Podríamos comenzar por contener el insulto. Desmontar los argumentos de odio y buscar lo constructivo, lo posible de ejecutar, lo real. La filosofía clásica define el mal como ausencia de bien, es decir, lo real es lo bueno. El bien es lo que se puede unir; el mal nos lleva al vacío, a perder lo que se tiene, como una tela que se va rasgando, el hueco es cada vez mayor y nadie procura remendar.
Hay personas que pasan a la historia por hacer el mal, y se reconocen por un cúmulo de errores, daños, destrucción. Su reputación no queda ilesa: permanecen señalados como ejemplo de lo que no debe ser imitado.
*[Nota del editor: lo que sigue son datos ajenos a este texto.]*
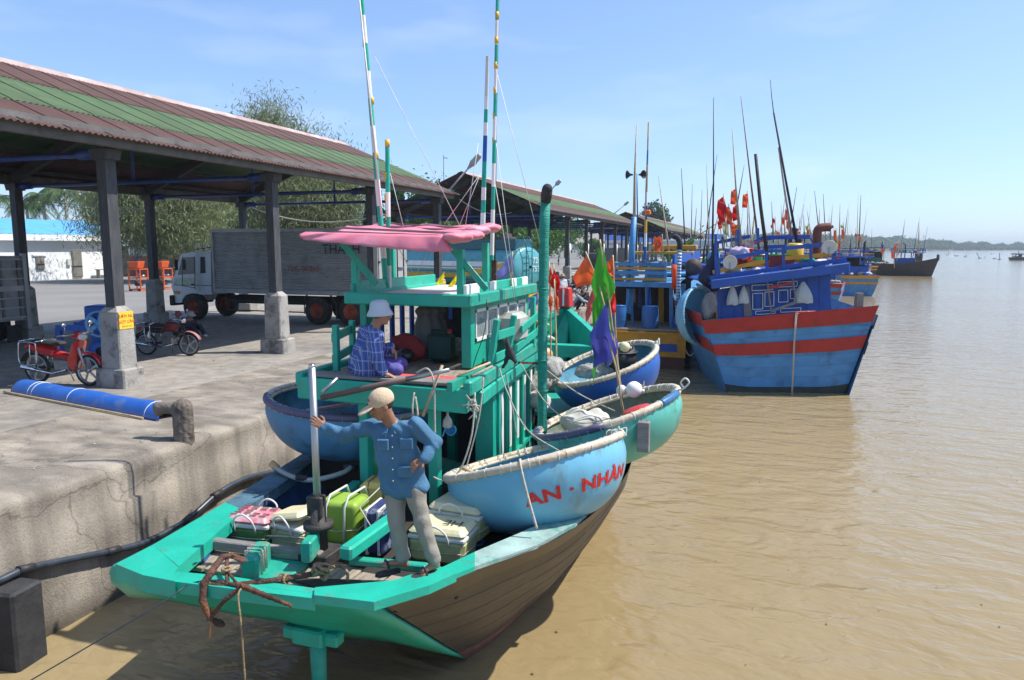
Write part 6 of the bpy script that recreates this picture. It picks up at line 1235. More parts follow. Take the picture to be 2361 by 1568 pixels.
m_floral = mat('dark_floral', (.03, .02, .03), .85, .2, 8, dirt=(.55, .2, .25), damt=.3, dscale=22); m_dkp = mat('dark_trousers', (.025, .025, .035), .85, .2, 6); m_navy = mat('navy_trousers', (.03, .04, .12), .85, .1)
t, Jd = small('woman in a red hat and striped shirt sitting near the truck wheel', (412, 774), 0, 'sit', stripes(), m_dkp, RT*.5-FW, (.15, .07, .03, .095), mat('dusky_red_hat', (.35, .10, .11), .85)); 
t, Jd = small('woman in a grey hat and flowered shirt sitting beside the striped one', (440, 776), 0, 'sit', m_floral, m_dkp, RT*.9-FW*.6, (.17, .08, .03, .09), mat('grey_hat', (.40, .37, .38), .85))
for e in 'LR': MB().tube([Jd['kn'+e].lerp(Jd['an'+e], .4), Jd['an'+e], Jd['toe'+e]], [.055, .05, .045], 10).obj('boot', m_offwhite, t)
m_wsh = mat('white_shirt', (.66, .67, .68), .85, .05, 5, bump=.3); m_gprint = mat('blue_grey_print_shirt', (.30, .34, .38), .85, .2, 16, dirt=(.10, .14, .22), damt=.5, dscale=18)
t, Jd = small('person in a white jacket and sun hat standing behind the red star flags', (1297, 706), 0, 'stand', m_wsh, m_navy, -RT*.3+FW*.6, (.14, .10, .04, .09), mat('straw_hat', (.36, .27, .14), .85))
small('man in a grey patterned shirt squatting on the quay behind the red stem head', (1328, 716), 0, 'squat', m_gprint, m_dkp, RT*.95-FW*.2)
small('person in dark clothes squatting just beyond the patterned shirt', (1352, 706), 0, 'squat', m_dkp, m_dkp, -RT*.6-FW*.6)
small('person in black standing behind the white jacket', (1284, 696), 0, 'stand', m_dkp, m_dkp, RT, (.12, .1, .04, .09), m_blk2)
small('person in a dark teal shirt standing by the far shed column', (1284+4, 612), 0, 'stand', mat('teal_shirt', (.04, .12, .13), .8), m_dkp, -RT)
small('person standing by the cab of the grey truck in the far shed', (1369, 622), 0, 'stand', m_navy, m_dkp, RT)

# ================================================================== trucks
m_cab = mat('white_cab_paint', (.60, .64, .66), .35, .05, 3, coat=.2, dirt=(.33, .34, .33), damt=.15); m_alu = mat('ribbed_aluminium', (.36, .36, .35), .45, .12, 2.2, metal=.25, dirt=(.22, .20, .18), damt=.3, dscale=2); m_rimr = mat('red_rim', (.30, .06, .03), .6, .2, 8)
def wheel(t, c, r_, w_, axis, rm=m_rimr, label=None):
    c = Vector(c); A = Vector(axis).normalized(); y = MB(); y.lathe([(r_*.55, -w_/2), (r_*.9, -w_/2), (r_, -w_*.38), (r_, w_*.38), (r_*.9, w_/2), (r_*.55, w_/2)], c, 28, 0, A)
    for k in range(28):
        a = k*math.pi/14; d_, s_, u_ = frame(A); p = c+(s_*math.cos(a)+u_*math.sin(a))*r_; y.box(p, (.03, .03, .03), 0)
    y = y.obj('wheel', m_tyre, t); MB().lathe([(0, w_*.15), (r_*.18, w_*.15), (r_*.2, w_*.02), (r_*.45, w_*.0), (r_*.56, w_*.42), (r_*.58, w_*.5)], c, 24, 0, A).lathe([(0, -w_*.5), (r_*.14, -w_*.5), (r_*.16, -w_*.1), (r_*.42, -w_*.06), (r_*.50, -w_*.5), (r_*.58, -w_*.52)], c, 24, 0, A).obj('rim', rm, y); return y
TY = 23.3
def tp_(cx, cy, Y=TY): return ay((600+cx/3.136)/1.7348, (900+cy/3.136)/1.7348, Y)
T = thing('box_truck', 'white cab box truck with ribbed grey body parked behind the near shed', 'truck', (-18, 24.4, 1.8))
cab = [(300, 885), (268, 765), (288, 660), (318, 600), (372, 400), (400, 365), (480, 345), (760, 332), (772, 872), (620, 872), (600, 862), (560, 858), (500, 858), (440, 885), (400, 940), (395, 975), (318, 975)]
MB().prism([tp_(*p) for p in cab], (0, 2.15, 0)).obj('cab', m_cab, T)
for nm, w_ in (('side_window', [(350, 625), (404, 408), (555, 400), (555, 612), (400, 622)]), ('side_window', [(622, 402), (690, 400), (697, 604), (628, 606)])):
    q = MB().prism([tp_(*p)+Vector((0, -.012, 0)) for p in w_], (0, .012, 0)).obj(nm, m_glass, T)
q = [tp_(322, 596), tp_(374, 412)]; MB().add([q[0]+Vector((-.02, .1, 0)), q[1]+Vector((-.02, .1, 0)), q[1]+Vector((-.02, 2.0, 0)), q[0]+Vector((-.02, 2.0, 0))], [(0, 1, 2, 3)]).obj('windscreen', m_glass, T)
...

Siguiendo la parábola, son los sembradores de cizaña que amenazan con asfixiar el trigo, y están en todas partes: en el chavismo, en la oposición, entre intelectuales, en las academias, en los condominios, en los consejos comunales, en los partidos políticos, en Venezuela y fuera de ella.
Muchos de ellos están instalados en las redes sociales, ocultos porque no tienen ninguna fuerza ni capacidad de ejecutar nada; con razón les llaman guerreros del teclado.
Se reconocen por su capacidad destructiva, tóxica, cizañera, nociva, resentida. Si son carismáticos atraen a otros y dañan más. Si son eficaces no descansan y minan todo su contexto.
Las personas de bien que elevan nuestra historia tuvieron defectos, sintieron rabia y resentimiento pero supieron contener su propio instinto de vacío y destrucción para llenarse del mucho o poco bien a su alrededor. Y transmitirlo.
¿Qué tal si comenzamos a combatir la nada y el vacío dejando de lado los insultos?